Beklaagde heeft in 2020 zijn cliënt bijgestaan met het kopen van een woning. In 2022 heeft zijn cliënt hem telefonisch verzocht wat een vierkante meter grond van zijn woning waard is zonder indicatie te geven om welk stuk grond het ging. Beklaagde heeft telefonisch een indicatie gegeven van € 500,– per m². Later heeft zijn cliënt specifiek aangegeven om welk deel van het perceel het ging en daarop heeft beklaagde telefonisch een indicatie van € 350,– gegeven per m². Beklaagde is niet betrokken in het geschil dat zijn cliënt met klaagster heeft over de perceelgrens en wenst ook geen betrokkenheid.
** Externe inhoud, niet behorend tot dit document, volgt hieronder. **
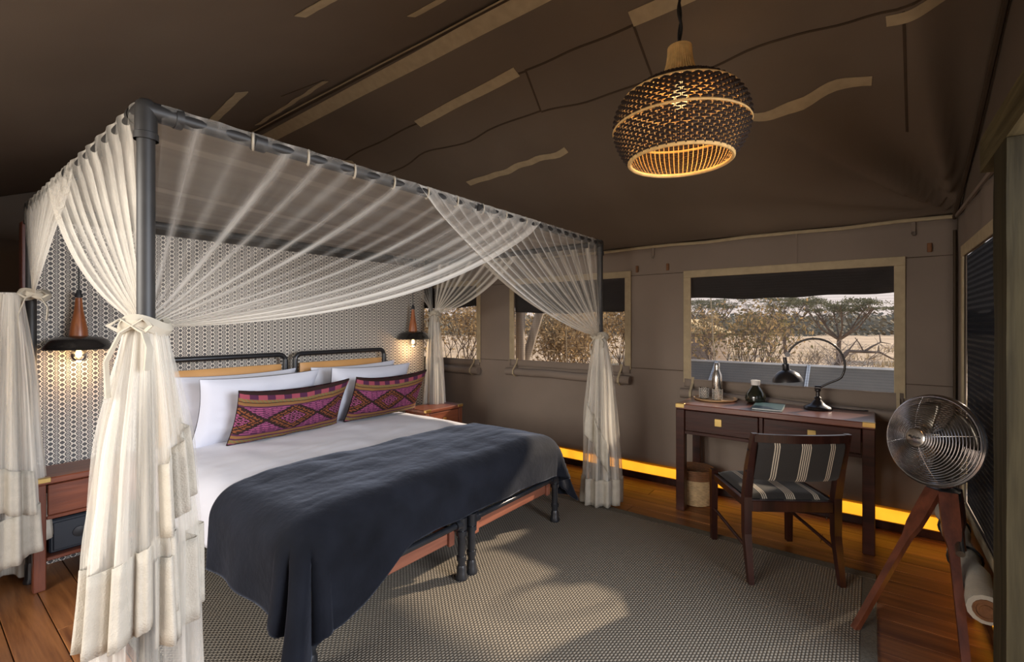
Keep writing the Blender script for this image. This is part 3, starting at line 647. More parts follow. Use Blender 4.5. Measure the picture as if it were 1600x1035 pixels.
# ------------------------------------------------------------------ beds
RZ = .0122
def make_bed(x0, x1, label):
    """pipe framed single bed: rails, legs, slatted wooden base, mattress, headboard"""
    cx = (x0 + x1) / 2; yf, yh = 1.778, 3.69; O = (cx, (yf + yh) / 2, RZ)
    b = thing('single_bed', label, 'bed', O, group='pair of single beds pushed together')
    zr = .312
    for x in (x0 + .03, x1 - .03):
        MB(O).cyl((x, yf, zr), (x, yh, zr), .019, n=12).build('side_rail', 'pipe', b, smooth=True)
        for y in (yf, yh):
            top = zr + .03 if y == yf else 1.12
            lg = MB(O).cyl((x, y, RZ + .05), (x, y, top), .021, n=14)
            lg.cyl((x, y, RZ + .10), (x, y, RZ + .125), .027, n=14); lg.cyl((x, y, .25), (x, y, .275), .029, n=14); lg.cyl((x, y, zr - .03), (x, y, zr + .035), .030, n=14)
            l_ = lg.build('leg', 'pipe', b, smooth=True)
            MB(O).lathe([(.0, 0), (.034, 0), (.036, .012), (.028, .03), (.027, .06), (.022, .075)], (x, y, RZ), 16).build('foot', 'pipe', l_, smooth=True)
            s_ = 1 if x < cx else -1
            MB(O).cyl((x, y, zr), (x + s_ * .05, y, zr), .028, n=14).cyl((x, y, zr), (x, y + (.05 if y == yf else -.05), zr), .028, n=14).build('pipe_fitting', 'pipe', b, smooth=True)
    MB(O).cyl((x0 + .03, yf, zr), (x1 - .03, yf, zr), .017, n=12).build('foot_rail', 'pipe', b, smooth=True)
    MB(O).box(x0 + .05, x1 - .05, yf + .03, yf + .06, .215, .275, .004).build('base_rail', 'bedwood', b)
    for x in (x0 + .07, x1 - .11): MB(O).box(x, x + .04, yf + .012, yf + .035, .205, .30, .004).build('bracket', 'bedwood', b)
    MB(O).box(x0 + .05, x0 + .08, yf + .06, yh - .04, .23, .285, .003).build('base_rail', 'bedwood', b); MB(O).box(x1 - .08, x1 - .05, yf + .06, yh - .04, .23, .285, .003).build('base_rail', 'bedwood', b)
    for i in range(11):
        y = yf + .14 + i * .165; MB(O).box(x0 + .06, x1 - .06, y, y + .07, .287, .30).build('slat', 'bedwood', b)
    MB(O).box(x0 + .04, x1 - .04, yf + .05, yh - .05, .302, .56, .03).build('mattress', 'mattress', b)
    # headboard: round-cornered pipe frame with padded leather panel
    r = .05; pts = [(x0 + .03, yh, .6), (x0 + .03, yh, 1.16 - r)]
    for i in range(5): a = pi - i * pi / 8; pts.append((x0 + .03 + r + r * cos(a), yh, 1.16 - r + r * sin(a)))
    for i in range(5): a = pi / 2 - i * pi / 8; pts.append((x1 - .03 - r + r * cos(a), yh, 1.16 - r + r * sin(a)))
    pts += [(x1 - .03, yh, .6)]
    MB(O).tube(pts, .019, 12).build('headboard_frame', 'pipe', b, smooth=True)
    def pf(sg):
        def fn(u, v):
            U, V_ = 2 * u - 1, 2 * v - 1; k_ = (max(0, 1 - abs(U) ** 8) * max(0, 1 - abs(V_) ** 8)) ** .35
            return (cx + U * ((x1 - x0) / 2 - .065), yh + sg * (-.008 - .022 * k_), .55 + .535 * v)
        return fn
    mm = MB(O).grid(24, 16, pf(1)).grid(24, 16, pf(-1)); mm.build('headboard_panel', 'leather', b, smooth=True, auto=False)
    return b
make_bed(.975, 1.905, 'left single bed with black pipe frame and tan leather headboard')
make_bed(1.925, 2.855, 'right single bed with black pipe frame and tan leather headboard')

# drape: a cloth laid over a rounded box
def drape(x0, x1, y0, y1, top, Rr, ol, orr, of, ob, name, mat, lift=0.0, folds=1.0, nx=120, ny=90, frontext=None, puff=None, seed=0, thick=.012, zmin=.05):
    def fn(u, v):
        s_ = x0 - ol + (x1 - x0 + ol + orr) * u
        off = of + (frontext(s_) if frontext else 0)
        t_ = y0 - off + (y1 - y0 + off + ob) * v
        cx, cy = min(max(s_, x0), x1), min(max(t_, y0), y1)
        ex, ey = s_ - cx, t_ - cy; r = math.hypot(ex, ey)
        z = top + lift; 
        if puff: z += puff(s_, t_)
        if r < 1e-6: return (s_, t_, z + .004 * nz(s_ * 5, t_ * 5, seed) + .006 * abs(nz(s_ * 3 + t_ * 4, t_ * 9 - s_ * 2, seed)))
        dx, dy = ex / r, ey / r; a = r / Rr
        if a < pi / 2: out, drop = Rr * sin(a), Rr * (1 - cos(a))
        else: out, drop = Rr, Rr + (r - Rr * pi / 2)
        out += lift
        corner = min(abs(dx), abs(dy)) * 1.4
        ang = math.atan2(dy, dx); dd = max(0, drop - Rr * .5)
        along = t_ if abs(dx) > abs(dy) else s_
        if corner > .02: out += folds * dd * (.19 * sin(ang * 11 + seed) * min(1, corner * 1.5) + .06 * sin(ang * 23 + seed) * min(1, corner * 1.5) + .16 * min(1, corner))
        out += folds * dd * (.035 * sin(along * 17 + seed) + .05 * nz(along * 3, seed)) + .25 * folds * dd * .12
        return (cx + dx * out, cy + dy * out, max(zmin, z - drop))
    m = MB().grid(nx, ny, fn); o = m.build(name, mat, smooth=True, auto=False); solid(o, thick, 1); return o
def puffd(s_, t_): return .022 * sm(1.0, 1.3, s_) * sm(2.85, 2.5, s_) + .012 * nz(s_ * 2.2, t_ * 2.2) + .007 * nz(s_ * 7, t_ * 5, 3)
dv = drape(1.06, 2.76, 1.90, 3.66, .588, .13, .345, .33, .18, 0, 'duvet', 'white', 0.0, .8, 120, 90, puff=puffd, seed=1)
tag(dv, 'smooth white duvet spread over both beds', 'duvet')
def fext(s_): return .17 * sm(1.50, 1.20, s_)
tw = drape(1.06, 2.77, 1.88, 2.50, .600, .135, .44, .46, .335, 0, 'bed_throw', 'throw', .006, 1.0, 170, 90, fext, puffd, seed=2, zmin=.03)
tag(tw, 'dark navy velour throw folded across the foot of the bed', 'throw')

# pillows ---------------------------------------------------------------
def pillow(w_, h_, t_, loc, tilt, rz, name, mat, seed=0, sag=.0, roll=0.0, n=28, ear=.07):
    M = Matrix.Translation(Vector(loc)) @ Matrix.Rotation(rz, 4, 'Z') @ Matrix.Rotation(-tilt, 4, 'X') @ Matrix.Rotation(roll, 4, 'Y')
    def mk(sg):
        def fn(u, v):
            U, V_ = 2 * u - 1, 2 * v - 1
            k_ = (max(0, 1 - U * U) * max(0, 1 - V_ * V_)) ** .42
            x = w_ / 2 * U * (1 - ear * (1 - V_ * V_)); z = h_ / 2 * V_ * (1 - ear * (1 - U * U)) - sag * (1 - U * U) * (V_ > 0) * V_
            wr = .010 * nz(U * 4, V_ * 4, seed) + .006 * nz(U * 10, V_ * 8, seed + 9)
            y = sg * (t_ / 2 * k_ + .004) - (wr * k_ if sg < 0 else 0)
            return M @ Vector((x, y, z + h_ / 2))
        return fn
    m = MB(loc).grid(n, n, mk(-1)).grid(n, n, mk(1))
    return m.build(name, mat, None, smooth=True, auto=False)
tag(pillow(.80, .47, .17, (1.46, 3.585, .60), R(-10), 0, 'pillow', 'pillowwhite', 1), 'white pillow on left bed leaning against the tan headboard', 'pillow', 'white bed pillows')
tag(pillow(.80, .49, .19, (1.52, 3.44, .60), R(-20), R(2), 'pillow', 'pillowwhite', 2), 'white pillow on left bed directly behind the larger patterned cushion', 'pillow', 'white bed pillows')
tag(pillow(.80, .47, .17, (2.40, 3.585, .60), R(-10), R(-2), 'pillow', 'pillowwhite', 3, roll=R(-1)), 'white pillow on right bed leaning against the tan headboard', 'pillow', 'white bed pillows')
tag(pillow(.80, .48, .19, (2.42, 3.46, .60), R(-18), R(2), 'pillow', 'pillowwhite', 4, roll=R(1)), 'white pillow on right bed directly behind the smaller patterned cushion', 'pillow', 'white bed pillows')
tag(pillow(.80, .40, .13, (1.67, 3.27, .625), R(-24), R(3), 'cushion', 'kilim', 5, .03, ear=.045), 'magenta and orange woven cushion leaning on the left bed pillows', 'cushion', 'patterned woven cushions')
tag(pillow(.74, .40, .13, (2.50, 3.30, .63), R(-24), R(2), 'cushion', 'kilim', 6, .03, ear=.045), 'purple patterned woven cushion leaning on the right bed pillows', 'cushion', 'patterned woven cushions')

# ------------------------------------------------------------------ four-poster canopy frame
PX0, PX1, PY0, PY1, PZ = .448, 3.362, 1.697, 3.624, 2.03
cf = thing('canopy_frame', 'grey pipe four poster canopy frame around the bed', 'canopy', (1.905, 2.66, 0)); O = (1.905, 2.66, 0)
for x in (PX0, PX1):
    for y in (PY0, PY1):
        m = MB(O).cyl((x, y, .05), (x, y, PZ - .02), .0225, n=16)
        p_ = m.build('post', 'greypipe', cf, smooth=True)
        MB(O).lathe([(0, 0), (.032, 0), (.034, .01), (.027, .03), (.026, .10), (.023, .11)], (x, y, 0), 16).build('foot', 'pipe', p_, smooth=True)
        MB(O).lathe([(.031, -.09), (.031, -.07), (.028, -.068), (.028, 0), (.026, .018), (.016, .029), (0, .032)], (x, y, PZ), 16).build('elbow', 'greypipe', p_, smooth=True)
        sx = 1 if x == PX0 else -1; sy = 1 if y == PY0 else -1
        MB(O).cyl((x, y, PZ), (x + sx * .08, y, PZ), .028, n=14).cyl((x + sx * .07, y, PZ), (x + sx * .09, y, PZ), .031, n=14).cyl((x, y, PZ), (x, y + sy * .08, PZ), .028, n=14).cyl((x, y + sy * .07, PZ), (x, y + sy * .09, PZ), .031, n=14).build('elbow', 'greypipe', p_, smooth=True)
for y in (PY0, PY1): MB(O).cyl((PX0, y, PZ), (PX1, y, PZ), .0215, n=16).cyl((PX0 + .30, y, PZ), (PX0 + .34, y, PZ), .029, n=14).cyl((1.89, y, PZ), (1.93, y, PZ), .029, n=14).build('rail', 'greypipe', cf, smooth=True)
for x in (PX0, PX1): MB(O).cyl((x, PY0, PZ), (x, PY1, PZ), .0215, n=16).cyl((x, 2.64, PZ), (x, 2.68, PZ), .029, n=14).build('rail', 'greypipe', cf, smooth=True)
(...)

Beoordeling van het geschil
De commissie heeft tot taak het behandelen van klachten over het handelen en/of nalaten van beklaagden ten tijde van de periode van de aansluiting (op welke wijze dan ook) bij één van de aangesloten organisaties, dat mogelijk in strijd is met:
• het bepaalde in de statuten van de aangesloten organisaties, reglementen, besluiten van zijn organisatie of relevante wet- en regelgeving; en/of
• het vertrouwen in de stand van de sector, waarin beklaagde actief is of was, kan ondermijnen; en/of
• in strijd is met de eer van die stand, respectievelijk de erecode dan wel gedragscode van zijn organisatie; en/of
• in strijd is met bepalingen in de faciliteitenovereenkomst, voor zover van toepassing.

De commissie is van oordeel dat niet is komen vast te staan dat er sprake is geweest van een overeenkomst tot dienstverlening tussen partijen. Uit het verweer van de beklaagde maakt de commissie op dat hij, twee jaar nadat hij als makelaar is opgetreden voor zijn cliënt bij de aankoop van de woning, uitsluitend telefonisch op verzoek van zijn cliënt tot twee keer toe vrijblijvend een indicatie over de grondprijs heeft gegeven.

Het enkele feit dat er wellicht een telefonisch contact is geweest en een mailwisseling met klaagster, waarbij beklaagde niet meer gezegd heeft dan dat hij zich niet met het geschil wil inlaten brengt niet mee dat beklaagde als makelaar is opgetreden tegenover klaagster.

Gelet op het vorenstaande zal de commissie klaagster niet-ontvankelijk verklaren in haar klacht.

Derhalve wordt als volgt beslist.

Beslissing
De commissie verklaart klaagster niet-ontvankelijk in haar klacht.

Aldus beslist door de Geschillencommissie Tuchtcommissie Vastgoedprofessionals, bestaande uit mevrouw mr. A.D.R.M. Boumans, voorzitter, de heer J. Verdoold, de heer H.W. Zuur, leden, in aanwezigheid van mevrouw mr. W. Hartong van Ark, secretaris, op 24 juli 2023.